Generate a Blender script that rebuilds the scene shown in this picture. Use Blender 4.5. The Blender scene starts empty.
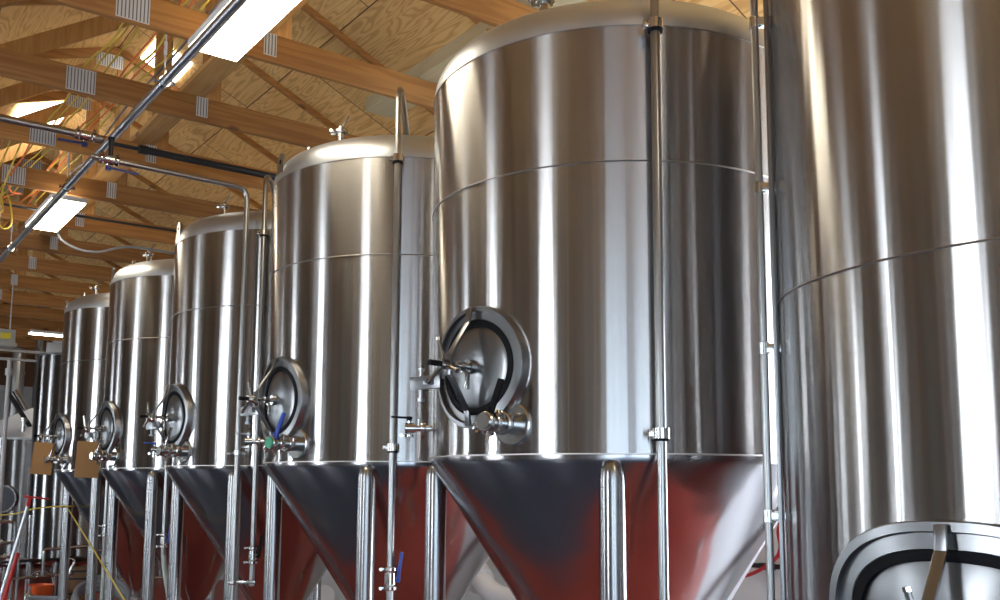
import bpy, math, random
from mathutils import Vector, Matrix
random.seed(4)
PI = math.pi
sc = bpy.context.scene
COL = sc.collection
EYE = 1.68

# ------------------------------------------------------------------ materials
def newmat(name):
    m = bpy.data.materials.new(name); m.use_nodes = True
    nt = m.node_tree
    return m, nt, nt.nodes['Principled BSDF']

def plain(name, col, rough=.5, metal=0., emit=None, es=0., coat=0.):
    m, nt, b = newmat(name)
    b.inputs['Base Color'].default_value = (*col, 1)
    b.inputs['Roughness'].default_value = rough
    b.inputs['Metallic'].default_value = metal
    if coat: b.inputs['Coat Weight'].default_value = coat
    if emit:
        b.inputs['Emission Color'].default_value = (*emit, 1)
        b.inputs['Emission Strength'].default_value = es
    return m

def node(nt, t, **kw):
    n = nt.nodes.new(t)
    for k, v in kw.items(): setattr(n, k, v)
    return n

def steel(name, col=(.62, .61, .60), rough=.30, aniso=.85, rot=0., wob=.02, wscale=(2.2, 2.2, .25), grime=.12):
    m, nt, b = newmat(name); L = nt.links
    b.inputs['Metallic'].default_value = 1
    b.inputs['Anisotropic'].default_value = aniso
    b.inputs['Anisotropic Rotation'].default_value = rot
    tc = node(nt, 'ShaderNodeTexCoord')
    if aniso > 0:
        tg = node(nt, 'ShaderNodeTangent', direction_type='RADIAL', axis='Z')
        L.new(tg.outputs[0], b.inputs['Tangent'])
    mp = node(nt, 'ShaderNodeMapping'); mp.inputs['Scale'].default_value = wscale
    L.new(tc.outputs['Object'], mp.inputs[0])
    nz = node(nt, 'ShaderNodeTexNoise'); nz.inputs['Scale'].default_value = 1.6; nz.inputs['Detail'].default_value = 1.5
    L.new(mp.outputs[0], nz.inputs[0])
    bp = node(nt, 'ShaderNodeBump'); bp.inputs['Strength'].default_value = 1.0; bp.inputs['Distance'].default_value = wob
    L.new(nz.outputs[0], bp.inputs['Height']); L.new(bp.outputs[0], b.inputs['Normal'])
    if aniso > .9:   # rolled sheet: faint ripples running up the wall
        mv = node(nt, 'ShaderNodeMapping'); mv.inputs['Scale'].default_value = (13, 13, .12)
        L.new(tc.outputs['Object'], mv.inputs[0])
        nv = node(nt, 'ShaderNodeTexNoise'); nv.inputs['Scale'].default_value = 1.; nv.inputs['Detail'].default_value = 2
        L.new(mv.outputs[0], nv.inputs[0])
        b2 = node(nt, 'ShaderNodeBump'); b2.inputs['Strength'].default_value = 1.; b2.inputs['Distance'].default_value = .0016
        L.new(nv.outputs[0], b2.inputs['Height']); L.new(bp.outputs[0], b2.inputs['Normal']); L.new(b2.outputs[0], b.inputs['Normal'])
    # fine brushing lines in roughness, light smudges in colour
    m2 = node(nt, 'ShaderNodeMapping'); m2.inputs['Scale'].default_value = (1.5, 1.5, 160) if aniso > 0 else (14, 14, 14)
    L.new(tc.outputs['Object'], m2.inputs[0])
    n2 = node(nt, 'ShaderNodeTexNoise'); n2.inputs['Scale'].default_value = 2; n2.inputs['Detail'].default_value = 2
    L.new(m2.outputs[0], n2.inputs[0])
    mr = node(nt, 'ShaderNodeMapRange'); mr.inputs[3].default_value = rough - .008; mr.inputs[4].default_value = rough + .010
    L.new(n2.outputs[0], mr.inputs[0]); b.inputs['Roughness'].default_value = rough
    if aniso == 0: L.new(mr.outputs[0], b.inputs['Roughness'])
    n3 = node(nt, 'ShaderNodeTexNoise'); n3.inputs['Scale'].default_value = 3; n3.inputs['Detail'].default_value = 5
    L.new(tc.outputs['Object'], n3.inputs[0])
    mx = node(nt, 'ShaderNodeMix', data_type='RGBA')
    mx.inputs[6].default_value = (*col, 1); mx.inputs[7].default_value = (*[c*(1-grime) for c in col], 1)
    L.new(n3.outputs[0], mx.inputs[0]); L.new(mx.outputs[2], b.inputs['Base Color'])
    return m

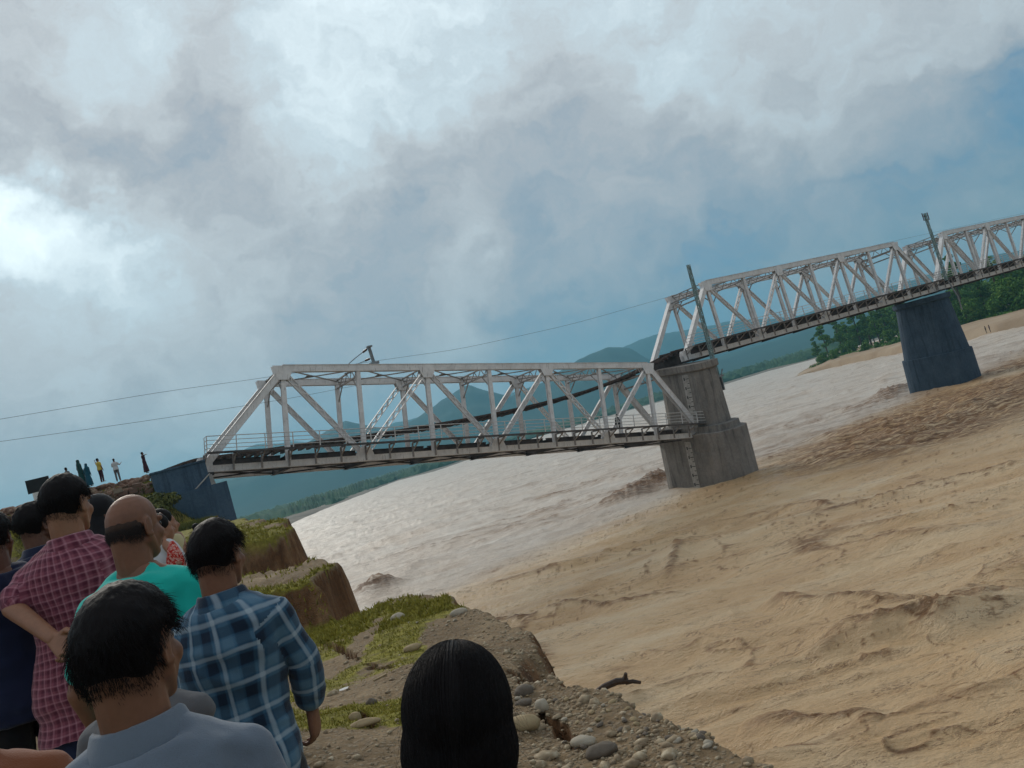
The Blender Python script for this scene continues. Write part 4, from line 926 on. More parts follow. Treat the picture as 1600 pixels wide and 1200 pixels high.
--
Your goal: Set down again, exactly, the lines of the material above from its first line to the one with "return m, nt, nt.nodes['Principled BSDF']", inclusive. Leave the pictures out.

Solution for this problem:
Generate a Blender script that rebuilds the scene shown in this picture. Use Blender 4.5. The Blender scene starts empty.
import bpy, math, random
from mathutils import Vector, Matrix
random.seed(4)
PI = math.pi
sc = bpy.context.scene
COL = sc.collection
EYE = 1.68

# ------------------------------------------------------------------ materials
def newmat(name):
    m = bpy.data.materials.new(name); m.use_nodes = True
    nt = m.node_tree
    return m, nt, nt.nodes['Principled BSDF']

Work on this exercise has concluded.